Set exercise: Pick out all lines with the word "Measure" from the records that follow.

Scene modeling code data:
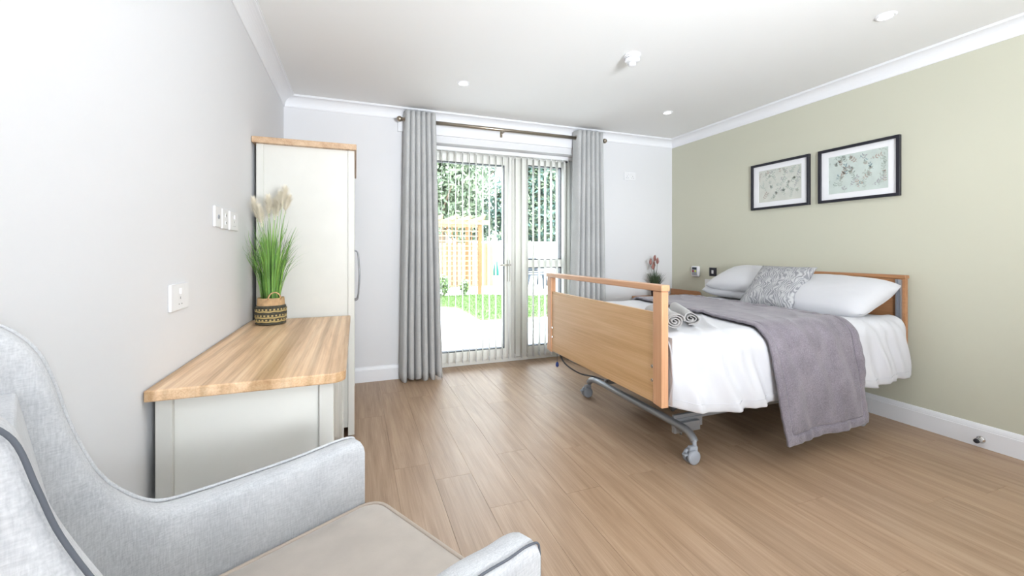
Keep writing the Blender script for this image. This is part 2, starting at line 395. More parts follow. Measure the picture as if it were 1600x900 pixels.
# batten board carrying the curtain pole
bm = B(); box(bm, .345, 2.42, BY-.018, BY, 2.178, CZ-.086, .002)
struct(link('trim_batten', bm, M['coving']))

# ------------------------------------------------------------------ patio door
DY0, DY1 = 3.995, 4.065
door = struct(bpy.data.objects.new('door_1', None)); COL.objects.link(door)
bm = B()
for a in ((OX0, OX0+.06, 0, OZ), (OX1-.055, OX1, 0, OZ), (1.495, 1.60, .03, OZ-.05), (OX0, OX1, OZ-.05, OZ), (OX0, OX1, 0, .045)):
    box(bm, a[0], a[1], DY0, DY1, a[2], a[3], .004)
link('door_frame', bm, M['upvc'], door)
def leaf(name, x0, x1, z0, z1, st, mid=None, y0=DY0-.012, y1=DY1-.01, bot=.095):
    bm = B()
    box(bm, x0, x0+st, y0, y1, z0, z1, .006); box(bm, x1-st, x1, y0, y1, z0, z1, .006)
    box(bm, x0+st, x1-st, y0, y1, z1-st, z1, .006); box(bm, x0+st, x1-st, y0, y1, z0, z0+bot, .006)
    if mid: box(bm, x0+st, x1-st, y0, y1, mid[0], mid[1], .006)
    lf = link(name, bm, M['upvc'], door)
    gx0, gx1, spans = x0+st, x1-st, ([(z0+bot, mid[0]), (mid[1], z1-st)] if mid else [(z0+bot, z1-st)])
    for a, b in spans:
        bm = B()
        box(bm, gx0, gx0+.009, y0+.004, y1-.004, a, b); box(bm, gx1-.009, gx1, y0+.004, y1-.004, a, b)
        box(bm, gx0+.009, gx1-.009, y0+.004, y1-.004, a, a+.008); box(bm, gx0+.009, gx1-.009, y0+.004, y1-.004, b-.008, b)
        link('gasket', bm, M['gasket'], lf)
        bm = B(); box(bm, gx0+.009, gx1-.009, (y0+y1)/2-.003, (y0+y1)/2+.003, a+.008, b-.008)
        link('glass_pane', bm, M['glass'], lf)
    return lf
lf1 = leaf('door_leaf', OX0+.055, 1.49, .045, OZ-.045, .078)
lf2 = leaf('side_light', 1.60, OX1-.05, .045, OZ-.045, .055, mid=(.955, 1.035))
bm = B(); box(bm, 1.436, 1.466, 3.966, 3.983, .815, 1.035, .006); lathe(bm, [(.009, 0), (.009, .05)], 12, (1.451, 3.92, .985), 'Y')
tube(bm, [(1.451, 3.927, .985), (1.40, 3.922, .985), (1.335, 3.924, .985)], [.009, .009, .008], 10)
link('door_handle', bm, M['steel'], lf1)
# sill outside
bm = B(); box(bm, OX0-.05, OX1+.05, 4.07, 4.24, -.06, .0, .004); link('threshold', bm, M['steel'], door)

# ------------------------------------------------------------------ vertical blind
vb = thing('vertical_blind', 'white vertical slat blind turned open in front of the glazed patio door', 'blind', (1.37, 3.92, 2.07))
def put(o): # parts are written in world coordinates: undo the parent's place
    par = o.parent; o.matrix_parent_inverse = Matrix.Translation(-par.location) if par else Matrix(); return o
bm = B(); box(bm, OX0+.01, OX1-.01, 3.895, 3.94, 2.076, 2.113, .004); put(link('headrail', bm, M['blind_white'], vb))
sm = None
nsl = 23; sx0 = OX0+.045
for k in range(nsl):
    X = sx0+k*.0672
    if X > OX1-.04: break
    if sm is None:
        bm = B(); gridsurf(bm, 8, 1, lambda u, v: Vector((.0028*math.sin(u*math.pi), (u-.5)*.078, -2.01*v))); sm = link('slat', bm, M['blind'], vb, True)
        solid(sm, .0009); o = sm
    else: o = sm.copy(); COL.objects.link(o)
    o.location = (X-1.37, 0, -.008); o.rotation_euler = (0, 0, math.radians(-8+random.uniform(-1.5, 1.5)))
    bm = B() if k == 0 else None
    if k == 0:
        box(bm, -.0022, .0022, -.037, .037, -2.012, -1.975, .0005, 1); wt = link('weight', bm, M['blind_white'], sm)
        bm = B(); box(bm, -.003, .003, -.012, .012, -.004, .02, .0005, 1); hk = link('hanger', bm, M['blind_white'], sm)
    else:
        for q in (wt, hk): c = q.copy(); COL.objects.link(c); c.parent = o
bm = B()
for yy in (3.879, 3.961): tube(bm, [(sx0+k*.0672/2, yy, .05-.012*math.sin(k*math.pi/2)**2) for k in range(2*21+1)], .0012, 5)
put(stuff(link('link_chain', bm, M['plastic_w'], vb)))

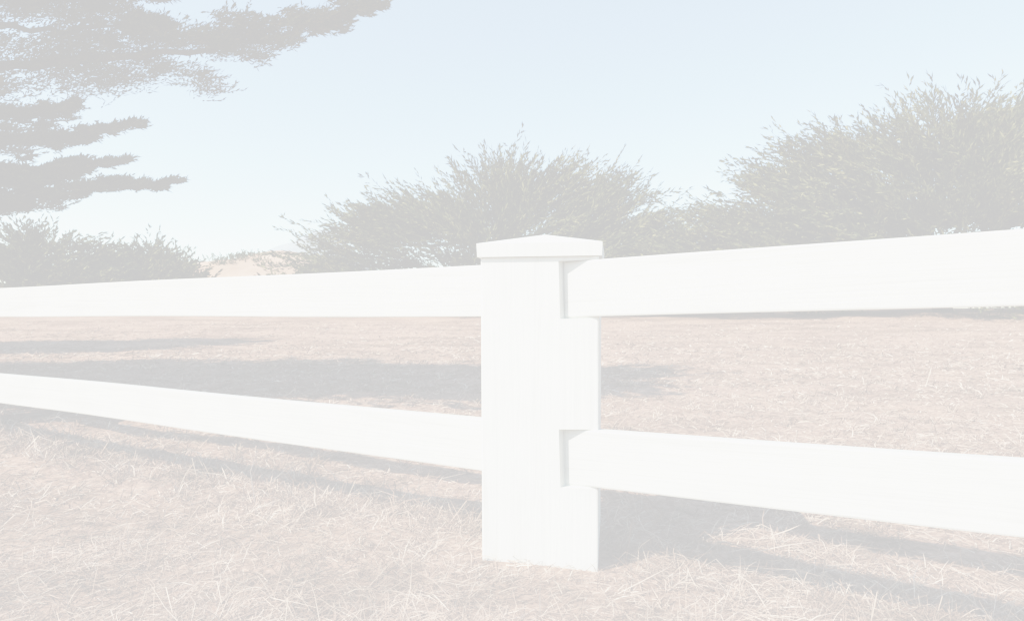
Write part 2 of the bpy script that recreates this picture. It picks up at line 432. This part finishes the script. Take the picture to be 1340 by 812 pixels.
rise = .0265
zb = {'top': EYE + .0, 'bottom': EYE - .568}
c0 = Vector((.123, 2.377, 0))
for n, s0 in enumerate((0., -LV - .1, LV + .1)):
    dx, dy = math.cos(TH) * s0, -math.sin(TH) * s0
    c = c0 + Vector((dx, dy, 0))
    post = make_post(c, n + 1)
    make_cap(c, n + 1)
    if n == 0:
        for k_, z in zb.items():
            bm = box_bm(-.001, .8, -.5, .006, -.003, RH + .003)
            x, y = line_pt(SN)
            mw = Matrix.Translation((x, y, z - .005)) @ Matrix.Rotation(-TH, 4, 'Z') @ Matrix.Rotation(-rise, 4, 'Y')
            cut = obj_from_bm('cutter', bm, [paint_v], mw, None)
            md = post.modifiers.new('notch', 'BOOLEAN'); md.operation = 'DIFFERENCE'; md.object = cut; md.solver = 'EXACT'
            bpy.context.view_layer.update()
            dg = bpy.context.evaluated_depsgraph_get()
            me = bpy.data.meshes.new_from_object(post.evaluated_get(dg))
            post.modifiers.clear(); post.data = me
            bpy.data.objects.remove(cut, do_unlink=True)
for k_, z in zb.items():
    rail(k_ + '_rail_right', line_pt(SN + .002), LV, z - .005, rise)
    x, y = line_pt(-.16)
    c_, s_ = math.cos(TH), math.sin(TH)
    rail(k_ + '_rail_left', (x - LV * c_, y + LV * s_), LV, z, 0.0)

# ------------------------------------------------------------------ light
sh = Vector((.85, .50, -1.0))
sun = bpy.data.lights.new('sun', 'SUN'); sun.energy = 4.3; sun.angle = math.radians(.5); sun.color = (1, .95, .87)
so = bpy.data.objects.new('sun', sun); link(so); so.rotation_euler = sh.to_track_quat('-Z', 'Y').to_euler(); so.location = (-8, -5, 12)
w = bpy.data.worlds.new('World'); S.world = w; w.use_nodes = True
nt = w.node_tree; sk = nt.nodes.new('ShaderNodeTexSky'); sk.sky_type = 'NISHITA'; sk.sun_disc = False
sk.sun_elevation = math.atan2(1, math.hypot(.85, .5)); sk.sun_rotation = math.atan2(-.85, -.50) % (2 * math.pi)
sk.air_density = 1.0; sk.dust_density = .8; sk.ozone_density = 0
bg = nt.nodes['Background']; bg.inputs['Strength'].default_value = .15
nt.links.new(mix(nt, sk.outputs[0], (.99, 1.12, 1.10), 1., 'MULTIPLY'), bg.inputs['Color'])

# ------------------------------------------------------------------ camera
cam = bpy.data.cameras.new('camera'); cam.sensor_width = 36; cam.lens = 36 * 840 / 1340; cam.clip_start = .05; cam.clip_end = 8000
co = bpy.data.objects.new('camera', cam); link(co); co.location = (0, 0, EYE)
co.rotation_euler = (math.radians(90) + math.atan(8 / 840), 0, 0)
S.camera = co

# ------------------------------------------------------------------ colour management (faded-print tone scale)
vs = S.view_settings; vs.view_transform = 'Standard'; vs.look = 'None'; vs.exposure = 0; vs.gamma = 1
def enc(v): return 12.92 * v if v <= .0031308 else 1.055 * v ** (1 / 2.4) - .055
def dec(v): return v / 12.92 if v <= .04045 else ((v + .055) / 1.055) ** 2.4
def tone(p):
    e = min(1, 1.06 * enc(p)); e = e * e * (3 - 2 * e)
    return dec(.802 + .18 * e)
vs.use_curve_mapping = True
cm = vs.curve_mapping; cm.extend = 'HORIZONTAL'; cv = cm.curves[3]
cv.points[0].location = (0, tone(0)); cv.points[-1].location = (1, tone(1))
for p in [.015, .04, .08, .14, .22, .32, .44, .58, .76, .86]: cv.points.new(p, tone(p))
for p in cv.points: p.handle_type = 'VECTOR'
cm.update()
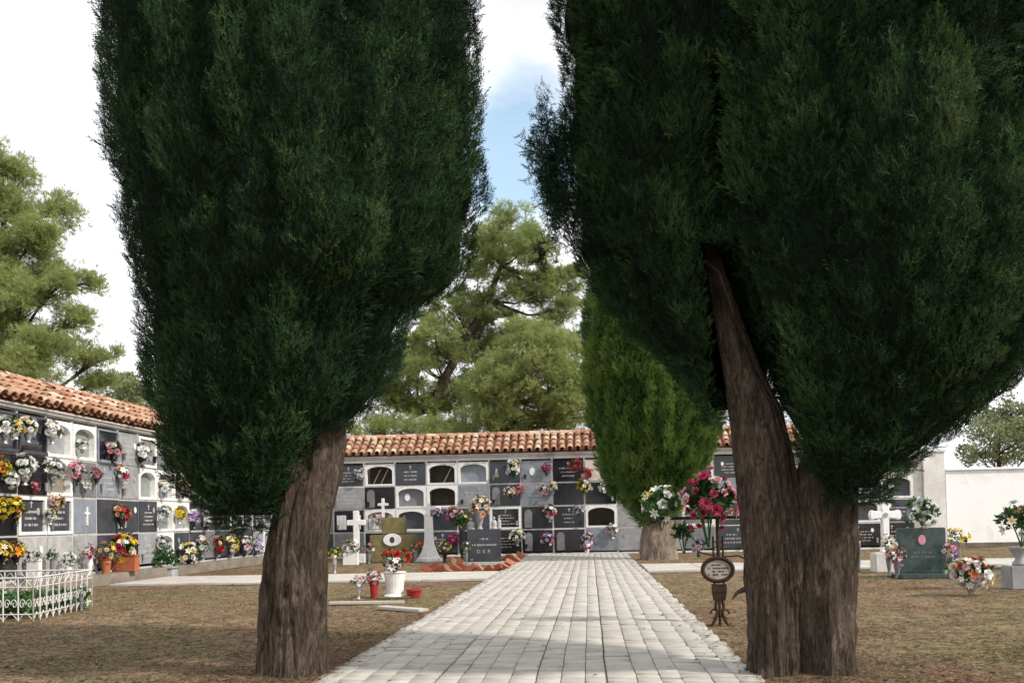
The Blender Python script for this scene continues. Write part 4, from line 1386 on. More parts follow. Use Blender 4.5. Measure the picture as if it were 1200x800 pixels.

The output:
Keep writing the Blender script for this image. This is part 2, starting at line 395. More parts follow. Measure the picture as if it were 1600x900 pixels.
The Blender Python script for this scene continues. Write part 4, from line 1386 on. More parts follow. Use Blender 4.5. Measure the picture as if it were 1200x800 pixels.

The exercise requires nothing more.